Copy out all lines of the records in which the word "Blender" appears.

Scripts that build scenes:

□ □ □ □ □ □ □

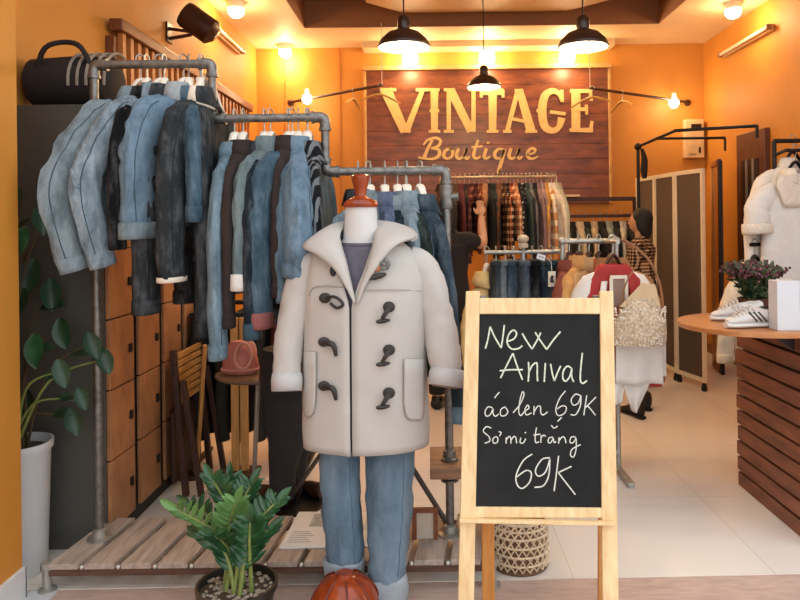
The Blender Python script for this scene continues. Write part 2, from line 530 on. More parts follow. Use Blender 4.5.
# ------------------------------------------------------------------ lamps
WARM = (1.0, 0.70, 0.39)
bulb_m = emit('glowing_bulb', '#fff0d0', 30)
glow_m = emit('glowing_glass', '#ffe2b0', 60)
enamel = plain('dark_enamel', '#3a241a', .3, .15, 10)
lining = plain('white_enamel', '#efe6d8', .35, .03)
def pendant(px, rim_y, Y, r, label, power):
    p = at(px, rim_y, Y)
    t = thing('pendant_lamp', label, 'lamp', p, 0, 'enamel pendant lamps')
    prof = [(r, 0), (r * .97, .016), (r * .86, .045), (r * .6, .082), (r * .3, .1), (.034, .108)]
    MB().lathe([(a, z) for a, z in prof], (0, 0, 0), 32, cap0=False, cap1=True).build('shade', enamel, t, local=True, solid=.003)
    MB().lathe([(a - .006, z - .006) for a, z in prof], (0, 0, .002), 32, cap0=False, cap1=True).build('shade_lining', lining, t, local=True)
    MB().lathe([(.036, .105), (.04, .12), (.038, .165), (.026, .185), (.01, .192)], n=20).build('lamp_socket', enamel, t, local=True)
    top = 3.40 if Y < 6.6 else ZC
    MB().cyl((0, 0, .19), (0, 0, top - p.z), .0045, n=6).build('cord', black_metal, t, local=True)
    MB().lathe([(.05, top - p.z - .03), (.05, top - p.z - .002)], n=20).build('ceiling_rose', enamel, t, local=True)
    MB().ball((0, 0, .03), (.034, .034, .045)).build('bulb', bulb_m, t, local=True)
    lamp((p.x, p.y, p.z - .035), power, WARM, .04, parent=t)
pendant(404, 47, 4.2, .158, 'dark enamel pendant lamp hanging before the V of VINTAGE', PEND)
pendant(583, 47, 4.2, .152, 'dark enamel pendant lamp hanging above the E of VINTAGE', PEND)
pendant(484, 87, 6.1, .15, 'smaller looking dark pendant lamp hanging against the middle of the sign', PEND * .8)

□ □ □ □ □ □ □

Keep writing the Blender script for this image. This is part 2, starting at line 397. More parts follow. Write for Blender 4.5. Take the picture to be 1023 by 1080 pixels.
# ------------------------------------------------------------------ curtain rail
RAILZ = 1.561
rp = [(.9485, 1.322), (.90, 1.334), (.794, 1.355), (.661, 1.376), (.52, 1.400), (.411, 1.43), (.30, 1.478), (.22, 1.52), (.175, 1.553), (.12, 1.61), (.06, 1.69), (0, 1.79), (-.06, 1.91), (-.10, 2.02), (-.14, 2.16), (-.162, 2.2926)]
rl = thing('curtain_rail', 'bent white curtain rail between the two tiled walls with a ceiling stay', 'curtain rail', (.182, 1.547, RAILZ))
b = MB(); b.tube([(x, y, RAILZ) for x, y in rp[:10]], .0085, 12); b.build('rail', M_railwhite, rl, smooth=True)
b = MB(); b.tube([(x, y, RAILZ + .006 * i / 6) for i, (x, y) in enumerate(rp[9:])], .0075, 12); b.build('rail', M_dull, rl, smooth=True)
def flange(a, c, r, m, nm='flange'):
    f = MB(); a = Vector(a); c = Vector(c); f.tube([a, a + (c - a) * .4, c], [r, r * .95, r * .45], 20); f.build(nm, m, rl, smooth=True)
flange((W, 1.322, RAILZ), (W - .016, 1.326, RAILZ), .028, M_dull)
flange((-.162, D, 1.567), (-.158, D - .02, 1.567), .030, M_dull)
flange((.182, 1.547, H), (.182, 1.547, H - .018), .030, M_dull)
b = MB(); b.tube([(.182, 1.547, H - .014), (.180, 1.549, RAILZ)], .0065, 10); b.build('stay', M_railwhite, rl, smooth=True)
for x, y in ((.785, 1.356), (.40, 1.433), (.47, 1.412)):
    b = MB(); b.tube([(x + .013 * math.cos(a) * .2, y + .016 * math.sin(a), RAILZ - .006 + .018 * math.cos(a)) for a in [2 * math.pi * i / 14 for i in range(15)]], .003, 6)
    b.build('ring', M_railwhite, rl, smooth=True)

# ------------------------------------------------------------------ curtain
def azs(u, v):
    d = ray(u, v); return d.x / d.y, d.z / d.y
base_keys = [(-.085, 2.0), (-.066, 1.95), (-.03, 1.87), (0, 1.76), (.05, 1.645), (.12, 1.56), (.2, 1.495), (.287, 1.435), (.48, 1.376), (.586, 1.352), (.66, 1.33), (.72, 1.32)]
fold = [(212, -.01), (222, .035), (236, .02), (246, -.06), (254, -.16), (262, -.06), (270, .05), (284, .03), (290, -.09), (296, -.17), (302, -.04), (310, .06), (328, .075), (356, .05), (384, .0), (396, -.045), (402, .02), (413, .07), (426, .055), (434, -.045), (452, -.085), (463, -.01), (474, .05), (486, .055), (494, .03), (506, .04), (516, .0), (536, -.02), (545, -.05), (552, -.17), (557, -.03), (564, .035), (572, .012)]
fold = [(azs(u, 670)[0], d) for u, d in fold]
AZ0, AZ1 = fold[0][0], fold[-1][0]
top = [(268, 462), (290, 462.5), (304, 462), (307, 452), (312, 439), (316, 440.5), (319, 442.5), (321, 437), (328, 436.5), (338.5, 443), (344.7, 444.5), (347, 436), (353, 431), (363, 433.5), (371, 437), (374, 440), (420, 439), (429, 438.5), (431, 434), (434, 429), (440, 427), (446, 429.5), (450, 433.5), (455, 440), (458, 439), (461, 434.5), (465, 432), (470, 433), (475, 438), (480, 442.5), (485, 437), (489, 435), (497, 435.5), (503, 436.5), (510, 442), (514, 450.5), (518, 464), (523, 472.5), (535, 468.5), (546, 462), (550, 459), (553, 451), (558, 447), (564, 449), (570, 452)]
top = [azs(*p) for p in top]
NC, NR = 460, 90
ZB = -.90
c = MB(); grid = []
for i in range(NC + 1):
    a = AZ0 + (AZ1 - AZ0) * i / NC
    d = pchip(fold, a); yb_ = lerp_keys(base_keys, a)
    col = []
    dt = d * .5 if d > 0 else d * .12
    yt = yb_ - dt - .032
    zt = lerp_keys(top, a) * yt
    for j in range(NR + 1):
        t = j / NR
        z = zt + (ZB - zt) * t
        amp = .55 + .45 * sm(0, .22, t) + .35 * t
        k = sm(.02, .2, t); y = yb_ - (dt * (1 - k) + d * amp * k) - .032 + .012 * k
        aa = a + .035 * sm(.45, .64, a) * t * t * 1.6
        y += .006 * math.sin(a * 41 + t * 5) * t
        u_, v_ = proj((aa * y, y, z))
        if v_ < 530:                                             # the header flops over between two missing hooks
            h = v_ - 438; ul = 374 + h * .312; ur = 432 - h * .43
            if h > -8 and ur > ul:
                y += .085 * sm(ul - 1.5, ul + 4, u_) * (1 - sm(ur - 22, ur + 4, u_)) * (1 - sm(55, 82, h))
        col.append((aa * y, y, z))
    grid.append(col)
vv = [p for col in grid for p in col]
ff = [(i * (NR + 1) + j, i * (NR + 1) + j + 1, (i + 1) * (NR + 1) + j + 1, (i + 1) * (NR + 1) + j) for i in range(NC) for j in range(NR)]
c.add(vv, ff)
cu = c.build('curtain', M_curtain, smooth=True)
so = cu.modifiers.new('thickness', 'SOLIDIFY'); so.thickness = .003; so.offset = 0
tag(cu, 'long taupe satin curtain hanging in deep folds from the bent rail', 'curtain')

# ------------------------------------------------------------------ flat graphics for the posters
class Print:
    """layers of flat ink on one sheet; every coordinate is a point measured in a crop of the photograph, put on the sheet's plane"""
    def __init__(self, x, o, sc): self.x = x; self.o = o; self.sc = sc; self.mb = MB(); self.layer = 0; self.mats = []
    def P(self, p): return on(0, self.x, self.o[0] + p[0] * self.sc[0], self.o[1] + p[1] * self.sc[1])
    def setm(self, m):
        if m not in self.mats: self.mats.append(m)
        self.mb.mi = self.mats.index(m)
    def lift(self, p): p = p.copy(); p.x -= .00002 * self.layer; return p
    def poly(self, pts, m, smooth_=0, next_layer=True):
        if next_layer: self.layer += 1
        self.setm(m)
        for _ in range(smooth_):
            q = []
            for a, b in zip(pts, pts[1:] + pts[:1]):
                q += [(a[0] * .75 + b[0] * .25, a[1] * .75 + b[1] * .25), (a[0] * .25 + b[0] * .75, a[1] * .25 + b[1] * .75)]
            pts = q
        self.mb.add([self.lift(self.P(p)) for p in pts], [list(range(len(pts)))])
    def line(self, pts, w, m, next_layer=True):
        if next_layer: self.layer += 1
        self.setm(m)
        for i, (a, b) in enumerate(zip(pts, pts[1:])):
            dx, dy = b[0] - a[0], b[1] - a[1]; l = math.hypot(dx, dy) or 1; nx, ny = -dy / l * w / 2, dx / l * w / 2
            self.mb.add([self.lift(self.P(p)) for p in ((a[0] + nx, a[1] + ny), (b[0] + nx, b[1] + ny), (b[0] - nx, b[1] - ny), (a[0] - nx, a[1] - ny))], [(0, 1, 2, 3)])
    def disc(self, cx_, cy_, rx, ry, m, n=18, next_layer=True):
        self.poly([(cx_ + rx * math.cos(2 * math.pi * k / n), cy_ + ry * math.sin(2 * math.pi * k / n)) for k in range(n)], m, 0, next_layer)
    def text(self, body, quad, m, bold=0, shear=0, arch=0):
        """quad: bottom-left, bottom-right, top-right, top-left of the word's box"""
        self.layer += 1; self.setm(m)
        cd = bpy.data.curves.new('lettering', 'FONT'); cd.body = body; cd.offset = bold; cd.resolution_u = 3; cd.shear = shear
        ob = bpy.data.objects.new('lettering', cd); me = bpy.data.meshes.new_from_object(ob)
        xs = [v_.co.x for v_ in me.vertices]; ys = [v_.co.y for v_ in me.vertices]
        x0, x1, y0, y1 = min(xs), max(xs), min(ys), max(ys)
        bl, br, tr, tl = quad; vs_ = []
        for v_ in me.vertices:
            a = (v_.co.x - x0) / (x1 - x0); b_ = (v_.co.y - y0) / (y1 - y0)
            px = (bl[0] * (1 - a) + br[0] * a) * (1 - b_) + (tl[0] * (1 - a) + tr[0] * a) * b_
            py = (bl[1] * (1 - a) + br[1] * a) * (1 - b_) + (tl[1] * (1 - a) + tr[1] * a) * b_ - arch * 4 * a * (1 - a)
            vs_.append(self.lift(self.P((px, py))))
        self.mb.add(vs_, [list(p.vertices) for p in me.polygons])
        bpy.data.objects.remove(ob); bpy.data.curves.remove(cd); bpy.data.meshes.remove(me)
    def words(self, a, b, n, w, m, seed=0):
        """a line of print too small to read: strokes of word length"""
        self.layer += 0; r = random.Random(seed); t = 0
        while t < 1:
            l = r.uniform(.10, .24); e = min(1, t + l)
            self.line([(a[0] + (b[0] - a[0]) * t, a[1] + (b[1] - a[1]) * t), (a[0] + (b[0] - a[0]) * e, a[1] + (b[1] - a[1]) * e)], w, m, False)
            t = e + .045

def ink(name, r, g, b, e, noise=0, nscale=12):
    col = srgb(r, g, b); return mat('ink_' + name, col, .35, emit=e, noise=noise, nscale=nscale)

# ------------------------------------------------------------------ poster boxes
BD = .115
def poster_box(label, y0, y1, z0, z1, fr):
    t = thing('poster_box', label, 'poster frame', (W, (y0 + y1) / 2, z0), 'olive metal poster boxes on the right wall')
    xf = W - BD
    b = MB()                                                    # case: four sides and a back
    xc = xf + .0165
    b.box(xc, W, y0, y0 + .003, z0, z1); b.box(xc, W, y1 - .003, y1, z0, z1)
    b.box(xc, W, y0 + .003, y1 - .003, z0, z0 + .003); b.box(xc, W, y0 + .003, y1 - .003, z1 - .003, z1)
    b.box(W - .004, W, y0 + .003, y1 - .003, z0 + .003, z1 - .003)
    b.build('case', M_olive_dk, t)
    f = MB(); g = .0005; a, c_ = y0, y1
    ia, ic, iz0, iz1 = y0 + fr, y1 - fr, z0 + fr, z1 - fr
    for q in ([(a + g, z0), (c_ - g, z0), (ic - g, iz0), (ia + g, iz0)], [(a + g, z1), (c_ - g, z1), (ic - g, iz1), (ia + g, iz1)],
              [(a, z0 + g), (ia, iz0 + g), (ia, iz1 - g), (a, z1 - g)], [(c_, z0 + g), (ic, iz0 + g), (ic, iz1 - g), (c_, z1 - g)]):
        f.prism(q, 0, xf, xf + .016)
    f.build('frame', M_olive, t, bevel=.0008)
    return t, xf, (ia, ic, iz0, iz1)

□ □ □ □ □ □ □

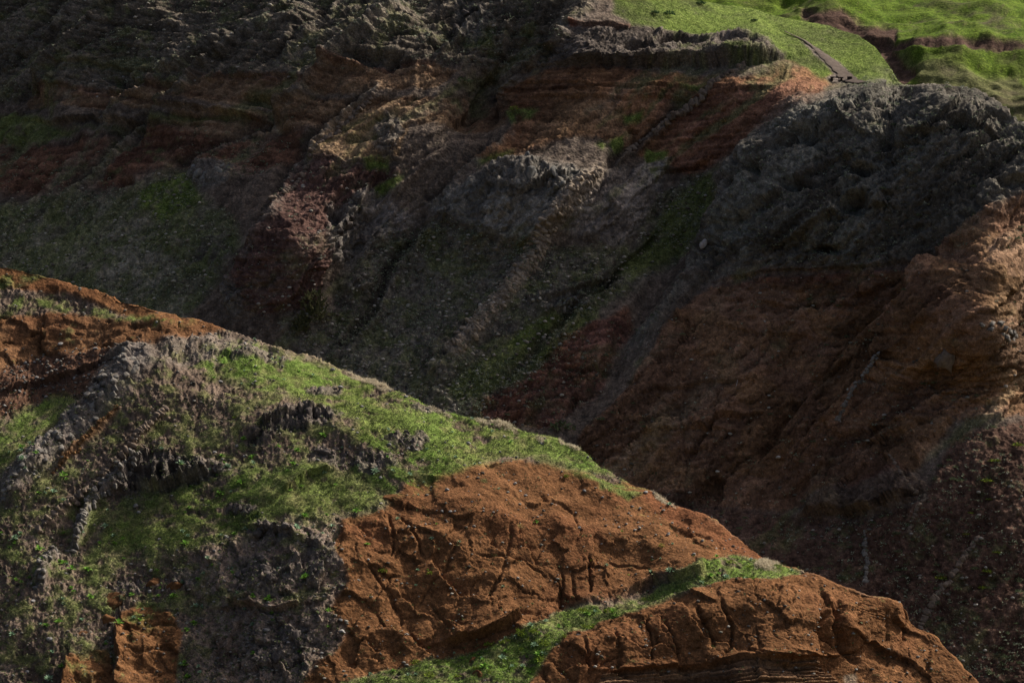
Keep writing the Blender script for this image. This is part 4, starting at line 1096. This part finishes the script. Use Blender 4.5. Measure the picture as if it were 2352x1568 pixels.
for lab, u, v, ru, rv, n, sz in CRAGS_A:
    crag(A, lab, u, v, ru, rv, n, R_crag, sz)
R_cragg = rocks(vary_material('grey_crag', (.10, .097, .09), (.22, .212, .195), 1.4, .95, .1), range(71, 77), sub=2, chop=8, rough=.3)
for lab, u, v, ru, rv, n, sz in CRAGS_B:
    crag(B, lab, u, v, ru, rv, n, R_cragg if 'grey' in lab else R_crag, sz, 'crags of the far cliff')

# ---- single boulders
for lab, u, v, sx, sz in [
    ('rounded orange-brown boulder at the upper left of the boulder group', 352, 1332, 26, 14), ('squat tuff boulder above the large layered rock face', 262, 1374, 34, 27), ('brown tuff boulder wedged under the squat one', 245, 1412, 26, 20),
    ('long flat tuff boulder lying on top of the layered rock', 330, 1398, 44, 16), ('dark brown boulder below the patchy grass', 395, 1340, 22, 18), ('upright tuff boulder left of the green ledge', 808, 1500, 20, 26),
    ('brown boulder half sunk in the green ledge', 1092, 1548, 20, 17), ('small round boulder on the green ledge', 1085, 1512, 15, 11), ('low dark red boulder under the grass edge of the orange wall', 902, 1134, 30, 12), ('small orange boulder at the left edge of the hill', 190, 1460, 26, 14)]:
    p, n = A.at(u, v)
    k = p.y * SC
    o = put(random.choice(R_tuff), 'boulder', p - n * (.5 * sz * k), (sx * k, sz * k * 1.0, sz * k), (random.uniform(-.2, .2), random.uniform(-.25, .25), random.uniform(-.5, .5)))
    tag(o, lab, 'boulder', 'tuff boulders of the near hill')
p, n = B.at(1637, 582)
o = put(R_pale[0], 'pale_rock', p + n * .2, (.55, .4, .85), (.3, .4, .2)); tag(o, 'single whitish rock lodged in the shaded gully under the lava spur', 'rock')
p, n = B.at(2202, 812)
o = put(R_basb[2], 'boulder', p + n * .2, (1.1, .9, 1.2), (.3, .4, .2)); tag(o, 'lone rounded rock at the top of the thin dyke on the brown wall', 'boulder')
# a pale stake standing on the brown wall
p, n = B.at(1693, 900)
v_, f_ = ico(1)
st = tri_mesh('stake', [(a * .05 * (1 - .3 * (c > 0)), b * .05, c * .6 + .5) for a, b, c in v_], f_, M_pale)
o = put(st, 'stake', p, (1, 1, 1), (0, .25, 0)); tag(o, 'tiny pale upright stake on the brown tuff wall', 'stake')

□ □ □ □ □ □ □

[Full response]
The Blender Python script for this scene continues. Write part 2, from line 530 on. More parts follow. Use Blender 4.5.
Keep writing the Blender script for this image. This is part 2, starting at line 397. More parts follow. Write for Blender 4.5. Take the picture to be 1023 by 1080 pixels.
Keep writing the Blender script for this image. This is part 4, starting at line 1096. This part finishes the script. Use Blender 4.5. Measure the picture as if it were 2352x1568 pixels.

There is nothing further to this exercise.